In its petition for certiorari, Unicolors asked us to decide a question on which the Courts of Appeals were split: whether §411(b)(1)(A)’s “knowledge” element requires “indicia of fraud.” Specifically, Unicolors argued that “knowledge” requires “inten[t] to defraud the Copyright Office.”

Yet now, after having “persuaded us to grant certiorari on this issue,” Unicolors has “chosen to rely on a different argument in [its] merits briefing.” It no longer argues that §411(b)(1)(A) requires fraudulent intent and instead proposes a novel “actual knowledge” standard. Because I would not reward Unicolors for its legerdemain, and because no other court had, before today, ever addressed whether §411(b)(1)(A) requires “actual knowledge,” I would dismiss the writ of certiorari as improvidently granted.

To hear H&M tell it, Unicolors pulled a bait-and-switch on the high court by first alleging a circuit split about fraud on the Copyright Office before shifting to their (eventually successful) knowledge argument.

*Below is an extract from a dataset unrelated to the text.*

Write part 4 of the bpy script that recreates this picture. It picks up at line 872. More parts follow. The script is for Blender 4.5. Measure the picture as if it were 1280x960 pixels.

But, as SCOTUSBlog’s Ronald Mann previously reported, most of the justices verbally expressed that the issues were close enough, in terms of law, that they decided to apply the facts anyway.

In dissent, and in finally addressing the merits of the court’s decision in a section that was not joined by Gorsuch, Thomas assails the majority opinion for, in his opinion, basically rewriting the law.

“In this case, the Court’s misstep comes at considerable cost,” Thomas argues. “A requirement to know the law is ordinarily satisfied by constructive knowledge. Yet here, the Court imposes an actual-knowledge-of-law standard that is virtually unprecedented except in criminal tax enforcement.”